National Gallery of Art - THE COLLECTION
image of The Bath Mary Cassatt (artist)
American, 1844 - 1926
The Bath, 1890-1891
drypoint and aquatint on laid paper
plate: 32.1 x 24.8 cm (12 5/8 x 9 3/4 in.) sheet: 43.7 x 30.5 cm (17 3/16 x 12 in.)
Mathews and Shapiro 1989, no. 5, State xvii/xvii
Chester Dale Collection
Not on View
From the Tour: Mary Cassatt — Selected Color Prints
Object 2 of 12

In April 1890, an exhibition of Japanese woodcuts at the Ecole des Beaux-Arts in Paris inspired Mary Cassatt to begin experimenting with different print techniques. Using aquatint, drypoint, etching, and hand-coloring, Cassatt attempted to capture the flat planes and simple lines of Japanese woodcuts. After painstakingly overseeing the execution of each print, Cassatt exhibited the resulting series of ten at the Durand Ruel Gallery in Paris the next year. Together, the prints combine the spare beauty of Japanese woodcut designs with innovative color patterns and finely tuned drawing.

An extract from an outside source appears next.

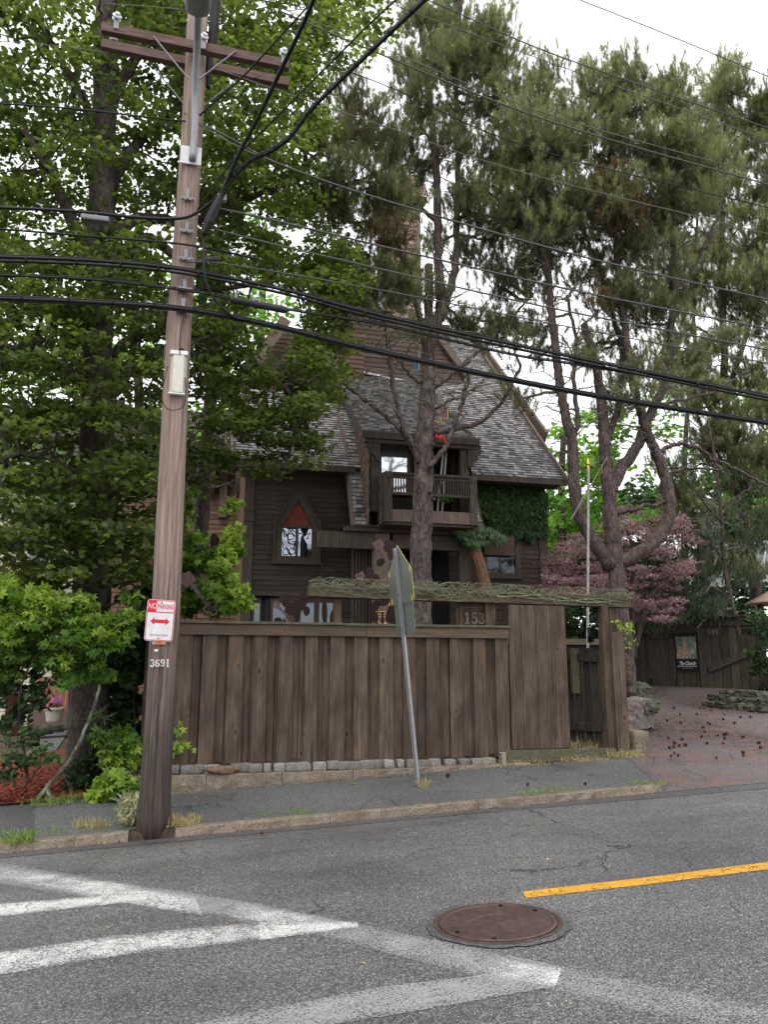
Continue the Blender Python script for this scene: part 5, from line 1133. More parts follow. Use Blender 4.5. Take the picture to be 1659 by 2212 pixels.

The Bath was Cassatt's first effort in the series, and the only one, according to her, in which she truly tried to imitate Japanese design. She produced seventeen different states for The Bath, more than for any other print in the series. The subject, a mother and child, is a favorite of Cassatt's, and in the series as a whole, she opens a window on women's private lives in the nineteenth century.